Above, a new Winnebago Class A RV at the California RV Show. Photo by Armand Vaquer. |
President Ronald Reagan used to say, "Figures don't lie, but some liars figure!"
This could be the case involving the boom in the RV industry.
For months, we have been told that people have been snapping up newly-built RVs at a record pace. The numbers may tell a different story. There are manufacturing and delivery numbers and then there are numbers coming from new RV motor vehicle registrations in every state.
According to an article in RV Travel:
Every month, the RV Industry Association (RVIA) produces a report showing just how many new RVs have rolled off the production lines. For the last number of months, the RV industry hype on production statistics has been shouted from the rooftops. The most recent report posted was for August 2021 production numbers. Here’s RVIA’s president, Craig Kirby: “The RV industry set a new monthly shipment record for ten straight months as RV manufacturers and suppliers work together to meet the sustained demand from RV consumers.” By the association’s reckoning, the number of new RVs rolling out this past August beat that same month’s production in 2020 by nearly 34%.
But a closer look at the numbers, and comparing them to another set of industry statistics, shows that RVIA’s rooster-crowing may be more hype than reality. To be sure, there has been a greater demand for RVs than in prior history. But analyzing the numbers seems to indicate that industry may not be the golden-egg layer it claims to be. Those eggs may actually turn out to be duds, potentially leaving RV builders in a precarious financial position. It appears to be a matter of RV industry hype versus reality.
Another set of numbers
There’s another, far less widely circulated set of statistics that folks should be scrutinizing. In fact, if we were stock market investors, we’d be real careful to look at these. A small industry group, Statistical Surveys, based in Grand Rapids, Michigan, has for decades crunched numbers for the recreation industry. Included among their customers are RV production and sales concerns. Every month, Statistical Surveys does its own pertinent analysis and produces a report. What’s the report show?

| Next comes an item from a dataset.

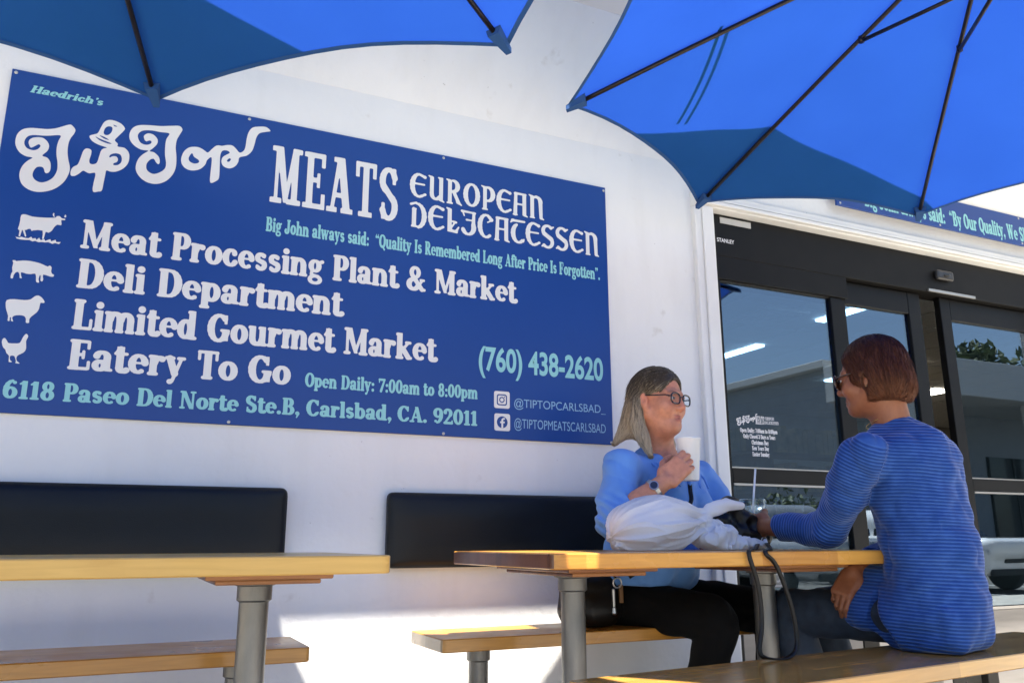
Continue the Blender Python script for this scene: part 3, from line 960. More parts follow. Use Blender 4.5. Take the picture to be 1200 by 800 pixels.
G('8', .64, AR(.32, .74, .155, .21, 0, 360, .18, .1), AR(.32, .27, .185, .23, 0, 360, .2, .1))
G('9', .64, AR(.32, .69, .19, .26, 0, 360, .2, .1), AR(.22, .56, .30, .51, -80, 5, .21, .1), C(.18, .15, .17, .15, .15))
G('.', .28, C(.14, .10, .14, .105, .21))
G(',', .28, C(.14, .11, .14, .115, .21), C(.20, .08, .11, -.14, .1, .05))
G(':', .30, C(.15, .10, .15, .105, .21), C(.15, .52, .15, .525, .21))
G("'", .24, C(.12, .90, .12, .91, .18), C(.17, .87, .10, .70, .09, .04))
G('<', .44, C(.12, .75, .12, .76, .17), C(.08, .78, .15, .96, .08, .04), C(.32, .75, .32, .76, .17), C(.28, .78, .35, .96, .08, .04))
G('>', .44, C(.12, .90, .12, .91, .17), C(.16, .87, .10, .70, .08, .04), C(.32, .90, .32, .91, .17), C(.36, .87, .30, .70, .08, .04))
G('&', .86, AR(.36, .74, .15, .2, 0, 360, .16, .1), AR(.30, .25, .19, .2, 60, 330, .2, .12), C(.24, .62, .66, .06, .17), C(.46, .10, .66, .42, .09), SF(.68, .44, .12, .1, .09), SF(.70, bot, .1, .12))
# tall slab capitals
SL, SQ = {}, 0.085
def GS(ch, adv, *s): SL[ch] = (adv, flat(*s))
GS('M', .54, BX(.0, 0, .20, SQ), BX(.30, 0, .54, SQ), BX(.0, 1 - SQ, .17, 1), BX(.37, 1 - SQ, .54, 1), BX(.07, 0, .125, 1), BX(.375, 0, .475, 1), PG((.07, 1), (.19, 1), (.315, .12), (.24, .02)), PG((.24, .02), (.30, .02), (.44, 1), (.375, 1)))
GS('E', .42, BX(0, 0, .40, SQ), BX(0, 1 - SQ, .39, 1), BX(.06, 0, .17, 1), BX(.335, 0, .40, .27), BX(.325, .75, .39, 1), BX(.15, .47, .29, .55), BX(.25, .38, .30, .64))
GS('A', .46, BX(-.02, 0, .17, SQ), BX(.25, 0, .47, SQ), PG((.05, .04), (.11, .04), (.235, 1), (.16, 1)), PG((.16, 1), (.29, 1), (.42, .04), (.29, .04)), BX(.10, .27, .33, .35), BX(.09, 1 - SQ, .29, 1))
GS('T', .42, BX(.01, 1 - SQ, .41, 1), BX(.155, 0, .265, 1), BX(.08, 0, .34, SQ), BX(.01, .72, .075, 1), BX(.345, .72, .41, 1))
GS('S', .40, AR(.195, .735, .125, .215, 20, 250, .115, .08), AR(.205, .255, .125, .215, 70, -160, .115, .08), C(.10, .63, .30, .37, .11), BX(.275, .68, .335, .98), BX(.065, .02, .125, .32))
# uncial capitals
UN = {}
def GU(ch, adv, *s): UN[ch] = (adv, flat(*s))
uT, uH = .17, .075
GU('E', .62, AR(.34, .5, .25, .45, 70, 295, uT, uH), C(.13, .56, .53, .56, .07), C(.42, .92, .55, .87, .07, .13), C(.45, .09, .57, .17, .07, .1))
GU('U', .66, C(.06, .97, .16, .93, .05, .1), VS(.17, .28, .95, .14), AR(.32, .26, .15, .19, 180, 330, .14, .08), VS(.52, .03, .98, .14), C(.42, .96, .52, .92, .05, .1), C(.52, .06, .63, .0, .1, .05))
GU('R', .66, C(.05, .97, .17, .93, .05, .1), VS(.17, .02, .96, .14), AR(.30, .73, .17, .22, -90, 95, .16, .08), C(.17, .5, .32, .5, .07), C(.32, .50, .50, .10, .13), C(.48, .10, .62, .0, .13, .05), C(.08, .02, .26, .02, .06))
GU('O', .66, AR(.33, .5, .24, .44, 0, 360, uT, uH))
GU('P', .60, C(.04, .97, .17, .92, .05, .1), VS(.17, .02, .96, .14), AR(.29, .66, .2, .28, -95, 100, .17, .08), C(.08, .02, .26, .02, .06))
GU('A', .64, C(.15, .90, .12, .05, .12, .15), C(.12, .92, .55, .92, .1, .08), VS(.50, .03, .94, .15), C(.14, .48, .5, .48, .07), C(.04, .02, .20, .02, .05), C(.5, .05, .62, .0, .1, .05))
GU('N', .66, C(.04, .97, .15, .92, .05, .1), VS(.16, .02, .95, .15), C(.16, .85, .34, .94, .07, .09), AR(.34, .72, .17, .2, 100, 0, .16, .09), C(.51, .74, .53, .06, .16, .13), C(.53, .05, .64, .0, .1, .04), C(.08, .02, .25, .02, .05))
GU('D', .64, C(.03, .88, .22, .96, .09, .07), AR(.25, .46, .28, .47, 92, -75, uT, uH), VS(.15, .04, .70, .15), C(.08, .03, .33, .03, .07), C(.15, .70, .22, .72, .15, .04))
GU('L', .58, C(.06, .97, .16, .93, .05, .1), VS(.17, .04, .95, .15), C(.17, .10, .44, .06, .12, .1), C(.42, .08, .52, .26, .1, .05), C(.20, .14, .38, .44, .05, .06), C(.30, .46, .42, .44, .08))
GU('I', .62, C(.03, .95, .55, .93, .09, .07), AR(.28, .34, .22, .29, 20, -150, uT, uH), C(.48, .4, .50, .92, .14, .1), C(.08, .24, .16, .16, .12, .06), C(.22, .62, .42, .62, .08, .05), C(.12, .78, .06, .95, .05))
GU('C', .62, AR(.34, .5, .25, .45, 55, 305, uT, uH), C(.44, .88, .55, .78, .08, .15), C(.40, .66, .50, .72, .05))
GU('T', .60, C(.02, .84, .10, .94, .05, .1), C(.08, .93, .58, .93, .1, .08), AR(.34, .42, .23, .37, 110, 310, uT, uH), C(.53, .12, .56, .2, .08, .05))
GU('S', .58, AR(.28, .72, .19, .22, 40, 240, .13, .08), AR(.28, .27, .2, .23, 60, -140, .13, .08), C(.14, .60, .43, .40, .17), C(.42, .87, .54, .92, .1, .05), C(.11, .10, .04, .06, .1, .05))

def seg_sd(X, Y, x0, y0, x1, y1, w0, w1):
    dx, dy = x1 - x0, y1 - y0
    L2 = dx * dx + dy * dy + 1e-12
    t = np.clip(((X - x0) * dx + (Y - y0) * dy) / L2, 0, 1)
    return np.hypot(X - x0 - t * dx, Y - y0 - t * dy) - (w0 + (w1 - w0) * t) / 2
def poly_sd(X, Y, pts):
    d = np.full(X.shape, 1e9); s = np.ones(X.shape)
    n = len(pts)
    for i in range(n):
        (ax, ay), (bx, by) = pts[i], pts[(i + 1) % n]
        d = np.minimum(d, seg_sd(X, Y, ax, ay, bx, by, 0, 0))
        c = (ay > Y) != (by > Y)
        xi = (bx - ax) * (Y - ay) / ((by - ay) if by != ay else 1e-9) + ax
        s = np.where(c & (X < xi), -s, s)
    return d * s
def contours(F, x0, y0, h):
    """marching squares of F<0 -> closed loops"""
    nxt = {}
    S = F < 0
    def ev(i, j, a):
        if a == 'h':
            t = F[i, j] / (F[i, j] - F[i + 1, j]); return (x0 + (i + t) * h, y0 + j * h)
        t = F[i, j] / (F[i, j] - F[i, j + 1]); return (x0 + i * h, y0 + (j + t) * h)
    c = S[:-1, :-1] * 1 + S[1:, :-1] * 2 + S[1:, 1:] * 4 + S[:-1, 1:] * 8
    tab = {1: 'LB', 2: 'BR', 3: 'LR', 4: 'RT', 5: 'LBRT', 6: 'BT', 7: 'LT', 8: 'TL', 9: 'TB', 10: 'BRTL', 11: 'TR', 12: 'RL', 13: 'RB', 14: 'BL'}
    for i, j in np.argwhere((c > 0) & (c < 15)):
        k = tab[int(c[i, j])]
        e = {'B': (i, j, 'h'), 'T': (i, j + 1, 'h'), 'L': (i, j, 'v'), 'R': (i + 1, j, 'v')}
        for q in range(0, len(k), 2): nxt[e[k[q]]] = e[k[q + 1]]
    loops = []
    while nxt:
        s = next(iter(nxt)); lp = []; q = s
        while q in nxt:
            lp.append(ev(*q)); q = nxt.pop(q)
        if len(lp) > 5: loops.append(lp)
    return loops
def fill_loops(loops, ext=0.0):
    cu = bpy.data.curves.new("outline", 'CURVE'); cu.dimensions = '2D'; cu.fill_mode = 'BOTH' if ext else 'FRONT'
    cu.extrude = ext
    for lp in loops:
        sp = cu.splines.new('POLY'); sp.points.add(len(lp) - 1); sp.use_cyclic_u = True
        for p, (x, y) in zip(sp.points, lp): p.co = (x, y, 0, 1)
    ob = bpy.data.objects.new("outline", cu)
    COL.objects.link(ob)
    dg = bpy.context.evaluated_depsgraph_get()
    me = bpy.data.meshes.new_from_object(ob.evaluated_get(dg))
    V = [v.co[:] for v in me.vertices]; Fc = [tuple(p.vertices) for p in me.polygons]
    bpy.data.objects.remove(ob); bpy.data.curves.remove(cu); bpy.data.meshes.remove(me)
    return V, Fc
GCACHE = {}
def glyph(table, ch, blob=0.02, round_=0.012):
    key = (id(table), ch)
    if key not in GCACHE:
        adv, prims = table[ch]
        h = 0.019
        bold = 0.009 if table is GL else 0.004
        xs = np.arange(-.25, adv + .35, h); ys = np.arange(-.38, 1.2, h)
        X, Y = np.meshgrid(xs, ys, indexing='ij')
        D = None
        for t, a in prims:
            if t == 'c':
                a = list(a) + ([a[4]] if len(a) == 5 else [])
                d = seg_sd(X, Y, *a) - bold
            else: d = poly_sd(X, Y, a) - bold
            D = d if D is None else smin(D, d, blob)
        GCACHE[key] = (adv, fill_loops(contours(D, xs[0], ys[0], h)))
    return GCACHE[key]
def text_mesh(name, text, table, x0, x1, yb, cap, slant=0.0, gap=0.0, blob=0.02, space=.34):
    """one line of lettering between x0 and x1 in sign coordinates"""
    V, Fc = [], []
    x = 0; items = []
    for ch in text:
        if ch == ' ': x += space; continue
        adv, g = glyph(table, ch, blob)
        items.append((x, g)); x += adv + gap
    sx = (x1 - x0) / (x - gap)
    for q, (gx, (gv, gf)) in enumerate(items):   # neighbours that touch are layered, not coplanar
        n = len(V)
        V += [((gx + v[0] + slant * v[1]) * sx + x0, v[1] * cap + yb, (q % 2) * .00025) for v in gv]
        Fc += [tuple(i + n for i in f) for f in gf]
    return V, Fc
def sans_mesh(text, x0, x1, yb, cap, offset=0.0):
    cu = bpy.data.curves.new("line", 'FONT'); cu.body = text; cu.size = 1; cu.offset = offset; cu.fill_mode = 'FRONT'
    ob = bpy.data.objects.new("line", cu); COL.objects.link(ob)
    dg = bpy.context.evaluated_depsgraph_get()
    me = bpy.data.meshes.new_from_object(ob.evaluated_get(dg))
    V = np.array([v.co[:2] for v in me.vertices]); Fc = [tuple(p.vertices) for p in me.polygons]
    bpy.data.objects.remove(ob); bpy.data.curves.remove(cu); bpy.data.meshes.remove(me)
    lo, hi = V[:, 0].min(), V[:, 0].max()
    V[:, 0] = x0 + (V[:, 0] - lo) * (x1 - x0) / (hi - lo)
    V[:, 1] = yb + V[:, 1] * cap / 0.73
    return V.tolist(), Fc
def place2d(name, VF, m, parent, ox, oz, y):
    """put 2D lettering on a wall-parallel plane"""
    V, Fc = VF
    me = bpy.data.meshes.new(name)
    me.from_pydata([(ox + v[0], y - (v[2] if len(v) > 2 else 0), oz + v[1]) for v in V], [], Fc)
    bm = bmesh.new(); bm.from_mesh(me)
    for f in bm.faces:
        f.normal_update()
        if f.normal.y > 0: f.normal_flip()
    bm.to_mesh(me); bm.free()
    return link_mesh(name, me, m, parent)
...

Statistical Surveys’ report to the RV industry shows numbers of recreational vehicles registered. That is, buy a new RV, and the owner – if they want to use the rig – marches down to their state DMV office and registers that RV. It’s really the only practical way to determine exactly how many of those newly minted RVs are actually being sold – not just marching out of a plant and being parked on a dealer lot.